When she was eleven, her family moved to Ypsilanti, Michigan, where she graduated from Lincoln Consolidated High School. She graduated from Michigan State Normal College, Ypsilanti (now Eastern Michigan University), in a joint program with Cleary College, and received her BA and teaching certificate in 1932. Mrs. Loikow taught English, typing and bookkeeping at Lee High School in Grand Rapids, Michigan, where for eight years she was the class sponsor for freshman classes and, among other things, directed class plays. She began graduate studies in English literature at the University of Michigan in 1942.
According to the 50th Reunion edition of The Ariel produced by Lee High School’s Class of 1941, “(a)fter leading our class, Mrs. Loikow decided nothing more could be that challenging so she enlisted in the U.S. Army…” in January 1943. “Darby,” as she was known in the Army, joined the Women’s Army Auxiliary Corps, which would become the Women’s Army Corps later that year. Sent to Fort Oglethorpe, Georgia for training, she graduated from the Branch School for Bakers and Cooks at in May 1943. She also attended Mess Sergeants School and Teletype School. Over the next two and half years, much of which was spent in the European Theater of Operations, she worked ten months as a mess sergeant stateside and three months as a cook and then, assigned to headquarters for the First Allied Airborne Army, worked for five months as a stenographer and ten months as a historian.
As the European war progressed, she moved with Headquarters Staff first to Maisons Laffitte, in the outskirts of Paris, and then to Bielefeld and Halle, Germany. With the German surrender, the First Allied Airborne Army was disbanded and she became part of the First Airborne Army (FAA). She was sent to Berlin, Germany with the FAA as part of the first contingent of American troops sent there. She returned to the United States and was honorably discharged from the Army on December 24, 1945.
For her service in the Ardennes, Central Europe and Rhineland campaigns, she was awarded the European-African-Middle Eastern Service Medal with three bronze stars, the American Service Medal, the Good Conduct Medal, the World War II Victory Medal, and the WAAC Service Ribbon.
After the war, she used her veteran’s benefits to return to school and complete her graduate degree in English Language and Literature at the University of Michigan, earning her MA in August 1946. She moved to Washington, D.C. to work for the Army Map Service. On November 7, 1946, she married George E. Loikow, whom she had first met in England when they were both with the First Allied Airborne Army, at Foundry Methodist Church, Washington, D.C. Frederick Brown Harris, Chaplain of the U.S. Senate, officiated.

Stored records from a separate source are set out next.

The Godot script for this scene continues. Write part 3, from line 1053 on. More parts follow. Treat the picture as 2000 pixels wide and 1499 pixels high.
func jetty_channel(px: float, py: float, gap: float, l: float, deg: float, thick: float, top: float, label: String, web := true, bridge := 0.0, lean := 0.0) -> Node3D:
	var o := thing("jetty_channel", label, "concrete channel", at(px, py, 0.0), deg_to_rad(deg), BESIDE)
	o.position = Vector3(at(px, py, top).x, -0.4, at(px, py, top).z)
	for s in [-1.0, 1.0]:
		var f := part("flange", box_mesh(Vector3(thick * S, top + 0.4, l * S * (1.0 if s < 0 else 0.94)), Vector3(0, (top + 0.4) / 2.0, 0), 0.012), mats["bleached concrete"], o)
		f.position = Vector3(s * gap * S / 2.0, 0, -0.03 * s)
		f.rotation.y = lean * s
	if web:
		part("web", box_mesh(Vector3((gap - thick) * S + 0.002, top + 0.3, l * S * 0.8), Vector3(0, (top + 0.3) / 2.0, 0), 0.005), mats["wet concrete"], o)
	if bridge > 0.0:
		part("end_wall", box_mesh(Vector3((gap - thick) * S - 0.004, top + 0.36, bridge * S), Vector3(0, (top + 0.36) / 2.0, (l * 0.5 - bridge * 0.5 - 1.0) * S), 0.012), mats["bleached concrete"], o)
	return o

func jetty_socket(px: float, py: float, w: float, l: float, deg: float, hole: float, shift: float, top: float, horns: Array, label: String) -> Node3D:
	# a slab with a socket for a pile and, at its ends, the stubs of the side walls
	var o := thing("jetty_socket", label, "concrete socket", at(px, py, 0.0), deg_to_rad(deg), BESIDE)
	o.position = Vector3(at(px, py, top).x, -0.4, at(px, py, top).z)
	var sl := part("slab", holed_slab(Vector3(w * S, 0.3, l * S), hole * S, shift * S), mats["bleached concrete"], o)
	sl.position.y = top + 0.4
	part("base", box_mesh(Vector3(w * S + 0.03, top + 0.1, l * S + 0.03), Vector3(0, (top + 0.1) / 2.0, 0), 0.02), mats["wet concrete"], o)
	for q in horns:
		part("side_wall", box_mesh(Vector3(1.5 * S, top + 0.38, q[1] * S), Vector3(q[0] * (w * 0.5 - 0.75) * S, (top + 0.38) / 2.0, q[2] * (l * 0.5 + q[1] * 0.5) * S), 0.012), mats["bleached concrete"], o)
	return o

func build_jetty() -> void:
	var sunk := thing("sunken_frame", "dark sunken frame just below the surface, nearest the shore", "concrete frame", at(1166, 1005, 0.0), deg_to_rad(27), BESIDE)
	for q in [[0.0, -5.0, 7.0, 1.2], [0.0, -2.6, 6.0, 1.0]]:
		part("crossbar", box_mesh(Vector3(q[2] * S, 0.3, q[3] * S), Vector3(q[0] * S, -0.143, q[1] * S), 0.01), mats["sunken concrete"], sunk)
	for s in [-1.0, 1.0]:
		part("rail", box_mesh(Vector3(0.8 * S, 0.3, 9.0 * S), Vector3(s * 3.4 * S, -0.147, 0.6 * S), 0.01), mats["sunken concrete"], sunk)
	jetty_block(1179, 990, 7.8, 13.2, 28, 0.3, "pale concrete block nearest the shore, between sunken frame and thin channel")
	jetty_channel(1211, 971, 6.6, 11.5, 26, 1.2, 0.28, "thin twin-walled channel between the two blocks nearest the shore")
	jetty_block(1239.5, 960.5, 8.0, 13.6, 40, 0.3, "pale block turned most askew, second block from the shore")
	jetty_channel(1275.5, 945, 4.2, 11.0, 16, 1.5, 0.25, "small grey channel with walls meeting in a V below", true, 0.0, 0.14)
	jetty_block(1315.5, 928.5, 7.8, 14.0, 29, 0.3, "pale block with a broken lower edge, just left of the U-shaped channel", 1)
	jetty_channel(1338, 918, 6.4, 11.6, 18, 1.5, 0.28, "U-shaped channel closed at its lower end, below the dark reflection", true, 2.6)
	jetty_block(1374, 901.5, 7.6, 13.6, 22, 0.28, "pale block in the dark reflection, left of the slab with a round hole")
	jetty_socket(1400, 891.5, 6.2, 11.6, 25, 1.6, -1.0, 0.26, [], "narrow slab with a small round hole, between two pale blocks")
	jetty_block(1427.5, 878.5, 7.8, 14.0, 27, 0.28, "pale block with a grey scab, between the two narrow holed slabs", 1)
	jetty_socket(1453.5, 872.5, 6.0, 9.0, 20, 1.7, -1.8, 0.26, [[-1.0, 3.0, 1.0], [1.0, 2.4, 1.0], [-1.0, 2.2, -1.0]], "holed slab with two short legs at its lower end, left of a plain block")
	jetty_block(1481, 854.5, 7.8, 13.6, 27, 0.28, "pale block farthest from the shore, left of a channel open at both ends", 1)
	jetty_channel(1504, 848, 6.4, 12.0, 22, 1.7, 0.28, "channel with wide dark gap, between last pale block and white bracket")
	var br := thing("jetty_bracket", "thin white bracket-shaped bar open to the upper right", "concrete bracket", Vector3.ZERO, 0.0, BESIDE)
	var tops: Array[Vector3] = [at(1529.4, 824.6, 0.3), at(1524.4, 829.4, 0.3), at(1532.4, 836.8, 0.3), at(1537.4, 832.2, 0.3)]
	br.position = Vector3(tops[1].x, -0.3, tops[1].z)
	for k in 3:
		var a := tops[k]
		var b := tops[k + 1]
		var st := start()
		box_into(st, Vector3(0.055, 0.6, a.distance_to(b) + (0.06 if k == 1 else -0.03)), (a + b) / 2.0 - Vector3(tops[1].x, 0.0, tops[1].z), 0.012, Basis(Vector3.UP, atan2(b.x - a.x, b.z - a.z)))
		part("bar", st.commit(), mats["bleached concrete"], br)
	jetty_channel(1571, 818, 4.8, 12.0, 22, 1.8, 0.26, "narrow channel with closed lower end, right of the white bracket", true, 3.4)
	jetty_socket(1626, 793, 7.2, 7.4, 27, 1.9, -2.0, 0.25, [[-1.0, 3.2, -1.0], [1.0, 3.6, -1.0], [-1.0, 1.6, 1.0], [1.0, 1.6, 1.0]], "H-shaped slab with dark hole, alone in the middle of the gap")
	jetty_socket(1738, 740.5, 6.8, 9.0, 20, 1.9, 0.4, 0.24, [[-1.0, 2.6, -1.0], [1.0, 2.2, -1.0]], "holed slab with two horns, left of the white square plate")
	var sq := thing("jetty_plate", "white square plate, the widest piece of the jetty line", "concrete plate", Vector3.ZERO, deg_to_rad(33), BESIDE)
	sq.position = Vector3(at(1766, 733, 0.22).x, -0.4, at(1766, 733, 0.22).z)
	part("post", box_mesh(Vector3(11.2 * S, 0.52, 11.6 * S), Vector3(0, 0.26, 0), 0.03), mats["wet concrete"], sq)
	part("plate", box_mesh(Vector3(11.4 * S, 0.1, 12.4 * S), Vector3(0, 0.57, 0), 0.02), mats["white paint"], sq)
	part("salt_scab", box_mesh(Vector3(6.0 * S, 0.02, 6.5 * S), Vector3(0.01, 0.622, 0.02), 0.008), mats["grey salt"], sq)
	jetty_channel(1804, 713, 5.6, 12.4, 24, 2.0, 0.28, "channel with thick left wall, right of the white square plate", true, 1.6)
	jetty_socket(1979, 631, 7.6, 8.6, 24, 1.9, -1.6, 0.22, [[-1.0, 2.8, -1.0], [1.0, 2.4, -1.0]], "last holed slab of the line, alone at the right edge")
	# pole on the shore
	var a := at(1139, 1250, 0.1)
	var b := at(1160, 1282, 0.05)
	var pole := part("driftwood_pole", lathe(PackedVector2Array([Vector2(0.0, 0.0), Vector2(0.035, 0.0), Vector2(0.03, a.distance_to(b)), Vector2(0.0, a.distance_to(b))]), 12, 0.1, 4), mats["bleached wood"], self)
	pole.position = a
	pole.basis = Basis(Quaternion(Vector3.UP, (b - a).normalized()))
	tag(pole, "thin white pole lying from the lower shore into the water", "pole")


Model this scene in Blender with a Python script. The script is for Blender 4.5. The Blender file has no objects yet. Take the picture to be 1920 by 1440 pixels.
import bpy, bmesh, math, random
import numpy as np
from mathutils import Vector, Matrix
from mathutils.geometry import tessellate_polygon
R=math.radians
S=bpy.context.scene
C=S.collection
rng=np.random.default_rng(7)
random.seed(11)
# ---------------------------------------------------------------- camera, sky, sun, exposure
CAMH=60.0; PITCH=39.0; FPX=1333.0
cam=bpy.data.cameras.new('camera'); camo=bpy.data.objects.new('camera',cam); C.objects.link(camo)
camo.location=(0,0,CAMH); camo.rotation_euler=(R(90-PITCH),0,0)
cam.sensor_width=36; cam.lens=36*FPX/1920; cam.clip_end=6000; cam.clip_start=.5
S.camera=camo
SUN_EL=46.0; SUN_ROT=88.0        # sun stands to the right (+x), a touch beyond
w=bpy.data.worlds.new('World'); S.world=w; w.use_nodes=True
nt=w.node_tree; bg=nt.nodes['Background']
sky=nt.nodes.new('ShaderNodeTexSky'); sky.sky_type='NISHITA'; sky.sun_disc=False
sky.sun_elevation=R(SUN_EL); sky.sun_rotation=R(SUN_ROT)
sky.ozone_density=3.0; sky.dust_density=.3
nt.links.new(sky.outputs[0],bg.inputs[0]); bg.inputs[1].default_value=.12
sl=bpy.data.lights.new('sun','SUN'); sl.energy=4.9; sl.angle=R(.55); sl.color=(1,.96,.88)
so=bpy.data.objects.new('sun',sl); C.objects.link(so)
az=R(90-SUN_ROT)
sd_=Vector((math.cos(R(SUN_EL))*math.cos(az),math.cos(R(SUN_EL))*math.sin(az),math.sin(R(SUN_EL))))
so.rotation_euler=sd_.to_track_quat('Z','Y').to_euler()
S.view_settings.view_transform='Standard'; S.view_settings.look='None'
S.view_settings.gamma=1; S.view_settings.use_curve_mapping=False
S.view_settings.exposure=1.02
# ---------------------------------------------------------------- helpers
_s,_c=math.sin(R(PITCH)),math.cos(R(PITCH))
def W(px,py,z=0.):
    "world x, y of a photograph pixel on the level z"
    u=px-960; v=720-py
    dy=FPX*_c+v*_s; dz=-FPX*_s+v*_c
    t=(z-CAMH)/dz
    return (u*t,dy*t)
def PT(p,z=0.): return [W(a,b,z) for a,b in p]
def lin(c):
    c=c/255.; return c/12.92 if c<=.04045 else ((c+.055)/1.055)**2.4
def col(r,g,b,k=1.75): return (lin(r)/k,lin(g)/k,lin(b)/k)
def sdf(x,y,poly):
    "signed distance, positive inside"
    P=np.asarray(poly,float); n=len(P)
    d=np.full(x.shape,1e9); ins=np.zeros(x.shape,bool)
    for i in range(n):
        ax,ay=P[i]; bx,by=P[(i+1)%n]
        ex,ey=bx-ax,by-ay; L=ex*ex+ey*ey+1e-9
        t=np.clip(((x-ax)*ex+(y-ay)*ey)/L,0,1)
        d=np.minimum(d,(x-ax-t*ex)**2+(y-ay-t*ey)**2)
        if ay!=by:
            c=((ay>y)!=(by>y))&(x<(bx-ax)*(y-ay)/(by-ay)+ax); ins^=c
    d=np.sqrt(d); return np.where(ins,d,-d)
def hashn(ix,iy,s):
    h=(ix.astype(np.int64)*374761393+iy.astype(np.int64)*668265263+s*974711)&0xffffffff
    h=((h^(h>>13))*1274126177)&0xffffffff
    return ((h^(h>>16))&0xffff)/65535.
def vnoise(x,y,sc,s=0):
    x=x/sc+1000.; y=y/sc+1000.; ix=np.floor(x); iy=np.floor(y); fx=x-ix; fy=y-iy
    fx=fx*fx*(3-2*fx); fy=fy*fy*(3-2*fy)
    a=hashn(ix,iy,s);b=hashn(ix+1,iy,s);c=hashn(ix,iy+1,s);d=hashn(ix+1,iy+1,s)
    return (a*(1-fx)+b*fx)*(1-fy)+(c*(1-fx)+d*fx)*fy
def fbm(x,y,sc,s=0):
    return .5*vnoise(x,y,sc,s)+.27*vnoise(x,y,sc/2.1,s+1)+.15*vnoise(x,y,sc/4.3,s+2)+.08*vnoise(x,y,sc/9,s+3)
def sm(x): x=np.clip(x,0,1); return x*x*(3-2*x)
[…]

Her son, John Darby Loikow, was born in August 1948 and soon thereafter she followed her husband to his new assignment at Headquarters, U. S. Army, Pacific at Fort Shafter, Hawaii. In 1949, her husband was reassigned to the Pentagon and the family returned to Falls Church, Virginia, where they bought the house she lived in for most of the next 57 years, with exception of two years at Fort Meade, MD and three years in Maisons Laffitte, France in the 1950’s.
Mrs. Loikow taught fifth grade at Graham Road Elementary School in Fairfax County, Virginia for fifteen years, retiring in 1976. During that time, she was active in the Fairfax Education Association and took courses at the University of Virginia, American University, and George Washington University. In 1993, the Lee High Graduation Classes of 1936, 1937, and 1938 awarded her a “Certificate of Merit for Outstanding Teaching at Lee High School” in Grand Rapids, Michigan.
Mrs. Loikow was a genealogist and member of The Society of Mayflower Descendents (a descendent of William Brewster). She was also an avid gardener, both of flowers and vegetables.
Mrs. Loikow is survived her son, John Darby Loikow and her granddaughter, Elizabeth Darby Hume Loikow, both of Washington, DC. Funeral services were held Tuesday, October 16, 2007 at the Fort Myer Chapel. She was buried with her husband, SGM George E. Loikow, who died in 2001, in Arlington National Cemetery. Contributions in lieu of flowers should be made to the Fairfax County Animal Trust Fund. 4500 West Ox Road, Fairfax, Virginia 22030.